Everything from the line containing "Build this scene" through the line containing "sc.camera = cam" must be quoted exactly; everything else is left out.

[Stored records]
—————
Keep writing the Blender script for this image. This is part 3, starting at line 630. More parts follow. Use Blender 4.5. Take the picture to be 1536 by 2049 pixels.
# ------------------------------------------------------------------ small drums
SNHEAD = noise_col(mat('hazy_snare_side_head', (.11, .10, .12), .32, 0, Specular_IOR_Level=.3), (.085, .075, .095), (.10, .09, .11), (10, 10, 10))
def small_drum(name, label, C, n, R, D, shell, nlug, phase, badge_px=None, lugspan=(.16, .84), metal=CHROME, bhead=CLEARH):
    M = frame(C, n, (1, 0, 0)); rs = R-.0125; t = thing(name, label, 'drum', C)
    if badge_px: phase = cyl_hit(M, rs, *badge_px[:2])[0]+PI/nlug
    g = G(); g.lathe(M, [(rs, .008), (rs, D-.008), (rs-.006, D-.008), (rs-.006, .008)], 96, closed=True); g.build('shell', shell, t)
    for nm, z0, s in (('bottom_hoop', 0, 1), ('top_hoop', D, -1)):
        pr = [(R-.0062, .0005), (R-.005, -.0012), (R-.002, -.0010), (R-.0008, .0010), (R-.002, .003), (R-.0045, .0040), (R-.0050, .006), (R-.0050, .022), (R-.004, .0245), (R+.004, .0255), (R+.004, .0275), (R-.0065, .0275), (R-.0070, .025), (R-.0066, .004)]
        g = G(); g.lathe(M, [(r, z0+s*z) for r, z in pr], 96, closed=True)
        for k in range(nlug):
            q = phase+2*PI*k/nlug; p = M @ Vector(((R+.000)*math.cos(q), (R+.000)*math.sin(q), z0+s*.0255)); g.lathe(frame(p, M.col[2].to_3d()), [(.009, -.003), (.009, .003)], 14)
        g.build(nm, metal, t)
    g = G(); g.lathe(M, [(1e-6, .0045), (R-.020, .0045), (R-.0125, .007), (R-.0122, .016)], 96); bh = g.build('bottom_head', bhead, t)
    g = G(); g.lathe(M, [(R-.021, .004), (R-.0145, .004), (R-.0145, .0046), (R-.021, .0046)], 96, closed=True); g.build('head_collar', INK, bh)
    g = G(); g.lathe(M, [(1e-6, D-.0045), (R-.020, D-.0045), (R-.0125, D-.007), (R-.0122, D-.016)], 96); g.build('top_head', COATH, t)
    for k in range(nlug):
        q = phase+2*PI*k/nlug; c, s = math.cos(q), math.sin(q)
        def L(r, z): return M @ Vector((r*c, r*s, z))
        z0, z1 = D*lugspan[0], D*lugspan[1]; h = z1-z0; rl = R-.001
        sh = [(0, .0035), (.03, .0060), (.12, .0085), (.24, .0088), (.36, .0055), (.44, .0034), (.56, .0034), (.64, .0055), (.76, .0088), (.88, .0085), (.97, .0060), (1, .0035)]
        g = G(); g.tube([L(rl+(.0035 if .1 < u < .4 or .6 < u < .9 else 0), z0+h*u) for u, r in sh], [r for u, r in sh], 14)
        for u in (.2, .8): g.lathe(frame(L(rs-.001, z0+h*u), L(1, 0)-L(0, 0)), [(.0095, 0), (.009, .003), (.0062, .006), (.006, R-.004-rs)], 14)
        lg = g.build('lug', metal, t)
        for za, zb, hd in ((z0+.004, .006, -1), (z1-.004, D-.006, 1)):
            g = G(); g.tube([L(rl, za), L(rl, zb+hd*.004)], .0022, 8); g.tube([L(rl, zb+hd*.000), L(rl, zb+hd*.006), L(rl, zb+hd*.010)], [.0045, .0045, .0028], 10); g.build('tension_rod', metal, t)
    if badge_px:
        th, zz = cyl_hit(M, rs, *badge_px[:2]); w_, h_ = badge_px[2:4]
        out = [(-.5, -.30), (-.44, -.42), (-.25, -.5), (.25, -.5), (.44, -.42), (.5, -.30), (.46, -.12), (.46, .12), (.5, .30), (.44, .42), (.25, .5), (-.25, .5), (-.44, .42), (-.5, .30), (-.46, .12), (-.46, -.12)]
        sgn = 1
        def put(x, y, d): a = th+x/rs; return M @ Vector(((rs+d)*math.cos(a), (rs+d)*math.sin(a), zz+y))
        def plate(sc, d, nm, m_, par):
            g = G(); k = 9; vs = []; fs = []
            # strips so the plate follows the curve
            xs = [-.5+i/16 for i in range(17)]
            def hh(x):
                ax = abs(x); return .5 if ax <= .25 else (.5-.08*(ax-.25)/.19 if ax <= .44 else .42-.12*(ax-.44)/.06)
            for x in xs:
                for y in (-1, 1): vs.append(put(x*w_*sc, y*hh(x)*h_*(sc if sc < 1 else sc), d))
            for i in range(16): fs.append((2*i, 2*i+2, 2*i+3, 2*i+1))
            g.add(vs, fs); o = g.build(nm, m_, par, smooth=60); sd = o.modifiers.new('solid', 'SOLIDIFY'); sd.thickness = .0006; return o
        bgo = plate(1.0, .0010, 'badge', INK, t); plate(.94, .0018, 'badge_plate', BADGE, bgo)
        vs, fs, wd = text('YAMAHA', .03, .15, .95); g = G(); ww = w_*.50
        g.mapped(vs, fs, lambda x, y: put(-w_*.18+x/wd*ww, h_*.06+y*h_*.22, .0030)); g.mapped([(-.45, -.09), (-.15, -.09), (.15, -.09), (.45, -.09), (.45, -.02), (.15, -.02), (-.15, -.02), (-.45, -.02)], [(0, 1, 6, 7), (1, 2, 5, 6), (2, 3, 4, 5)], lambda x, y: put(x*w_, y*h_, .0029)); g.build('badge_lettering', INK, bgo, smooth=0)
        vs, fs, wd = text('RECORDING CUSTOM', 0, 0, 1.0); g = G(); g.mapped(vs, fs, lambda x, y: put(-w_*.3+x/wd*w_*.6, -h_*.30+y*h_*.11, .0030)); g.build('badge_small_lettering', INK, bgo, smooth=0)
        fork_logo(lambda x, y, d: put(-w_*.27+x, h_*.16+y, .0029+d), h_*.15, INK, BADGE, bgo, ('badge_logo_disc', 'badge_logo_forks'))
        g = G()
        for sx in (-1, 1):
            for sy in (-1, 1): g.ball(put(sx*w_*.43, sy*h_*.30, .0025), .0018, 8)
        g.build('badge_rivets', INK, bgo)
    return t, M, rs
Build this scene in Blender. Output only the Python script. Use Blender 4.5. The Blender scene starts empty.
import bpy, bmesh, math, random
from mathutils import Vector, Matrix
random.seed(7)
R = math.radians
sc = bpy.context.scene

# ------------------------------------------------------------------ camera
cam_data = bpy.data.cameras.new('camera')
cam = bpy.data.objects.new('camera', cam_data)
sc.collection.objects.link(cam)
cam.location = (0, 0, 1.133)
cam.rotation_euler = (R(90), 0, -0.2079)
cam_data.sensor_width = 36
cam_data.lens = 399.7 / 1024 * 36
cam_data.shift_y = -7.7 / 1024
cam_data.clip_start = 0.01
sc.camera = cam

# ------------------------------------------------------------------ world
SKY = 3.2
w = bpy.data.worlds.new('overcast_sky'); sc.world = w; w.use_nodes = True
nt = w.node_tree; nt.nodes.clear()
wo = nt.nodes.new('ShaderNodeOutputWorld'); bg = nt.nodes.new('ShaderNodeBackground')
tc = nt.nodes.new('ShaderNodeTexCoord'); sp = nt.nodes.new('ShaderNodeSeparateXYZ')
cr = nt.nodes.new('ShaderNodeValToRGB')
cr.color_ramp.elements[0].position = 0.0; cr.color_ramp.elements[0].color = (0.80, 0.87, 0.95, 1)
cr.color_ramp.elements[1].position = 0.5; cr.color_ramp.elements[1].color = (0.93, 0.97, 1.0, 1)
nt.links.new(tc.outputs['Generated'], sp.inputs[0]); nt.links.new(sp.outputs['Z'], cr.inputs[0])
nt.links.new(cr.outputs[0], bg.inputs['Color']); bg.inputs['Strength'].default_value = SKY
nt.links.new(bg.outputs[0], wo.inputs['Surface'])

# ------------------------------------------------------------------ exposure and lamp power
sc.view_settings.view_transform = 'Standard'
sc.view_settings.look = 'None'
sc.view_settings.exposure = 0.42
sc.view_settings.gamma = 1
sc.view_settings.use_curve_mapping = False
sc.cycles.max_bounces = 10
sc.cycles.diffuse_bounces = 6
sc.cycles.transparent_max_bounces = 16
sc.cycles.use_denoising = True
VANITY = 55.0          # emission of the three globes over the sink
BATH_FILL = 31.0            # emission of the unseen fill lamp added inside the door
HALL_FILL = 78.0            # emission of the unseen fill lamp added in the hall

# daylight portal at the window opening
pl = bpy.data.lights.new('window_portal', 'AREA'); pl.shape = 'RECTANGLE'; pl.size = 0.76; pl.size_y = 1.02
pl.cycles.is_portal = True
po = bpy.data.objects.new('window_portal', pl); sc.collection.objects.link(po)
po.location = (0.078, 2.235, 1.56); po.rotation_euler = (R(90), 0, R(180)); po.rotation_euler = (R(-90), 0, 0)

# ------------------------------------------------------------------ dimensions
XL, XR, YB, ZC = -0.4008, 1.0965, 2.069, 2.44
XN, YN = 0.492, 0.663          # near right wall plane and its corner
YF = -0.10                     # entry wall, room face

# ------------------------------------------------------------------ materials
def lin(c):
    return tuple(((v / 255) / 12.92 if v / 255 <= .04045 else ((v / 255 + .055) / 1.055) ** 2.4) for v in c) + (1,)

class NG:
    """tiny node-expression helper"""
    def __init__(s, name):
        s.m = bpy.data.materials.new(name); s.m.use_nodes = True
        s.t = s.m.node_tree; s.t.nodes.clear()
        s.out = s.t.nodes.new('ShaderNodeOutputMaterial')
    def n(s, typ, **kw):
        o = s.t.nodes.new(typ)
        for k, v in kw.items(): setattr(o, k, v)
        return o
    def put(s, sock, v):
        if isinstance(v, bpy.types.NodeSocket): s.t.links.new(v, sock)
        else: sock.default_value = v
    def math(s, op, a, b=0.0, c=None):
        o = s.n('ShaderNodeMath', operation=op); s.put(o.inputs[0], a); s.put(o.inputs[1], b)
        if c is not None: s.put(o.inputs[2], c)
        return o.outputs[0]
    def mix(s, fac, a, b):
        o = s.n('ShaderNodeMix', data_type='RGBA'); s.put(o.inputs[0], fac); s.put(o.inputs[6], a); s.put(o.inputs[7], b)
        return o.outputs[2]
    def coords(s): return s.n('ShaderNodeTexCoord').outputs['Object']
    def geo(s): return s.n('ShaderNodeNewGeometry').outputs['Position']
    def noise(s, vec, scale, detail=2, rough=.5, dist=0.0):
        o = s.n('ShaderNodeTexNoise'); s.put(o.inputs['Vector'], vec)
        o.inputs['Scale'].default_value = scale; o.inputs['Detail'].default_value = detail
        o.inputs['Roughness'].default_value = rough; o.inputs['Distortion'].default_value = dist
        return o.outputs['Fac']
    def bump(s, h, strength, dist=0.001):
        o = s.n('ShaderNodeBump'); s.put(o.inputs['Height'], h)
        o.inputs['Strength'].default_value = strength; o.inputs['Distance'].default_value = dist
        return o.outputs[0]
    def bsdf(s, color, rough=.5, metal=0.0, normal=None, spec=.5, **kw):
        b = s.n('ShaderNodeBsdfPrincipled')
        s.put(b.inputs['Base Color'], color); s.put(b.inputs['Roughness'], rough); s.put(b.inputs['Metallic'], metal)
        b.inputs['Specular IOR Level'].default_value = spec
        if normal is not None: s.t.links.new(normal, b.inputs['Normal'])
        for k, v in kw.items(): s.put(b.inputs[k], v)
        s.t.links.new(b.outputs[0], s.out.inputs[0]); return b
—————
Answer for the task |
Build this scene in Blender. Output only the Python script. Use Blender 4.5. The Blender scene starts empty.
import bpy, bmesh, math, random
from mathutils import Vector, Matrix
random.seed(7)
R = math.radians
sc = bpy.context.scene

# ------------------------------------------------------------------ camera
cam_data = bpy.data.cameras.new('camera')
cam = bpy.data.objects.new('camera', cam_data)
sc.collection.objects.link(cam)
cam.location = (0, 0, 1.133)
cam.rotation_euler = (R(90), 0, -0.2079)
cam_data.sensor_width = 36
cam_data.lens = 399.7 / 1024 * 36
cam_data.shift_y = -7.7 / 1024
cam_data.clip_start = 0.01
sc.camera = cam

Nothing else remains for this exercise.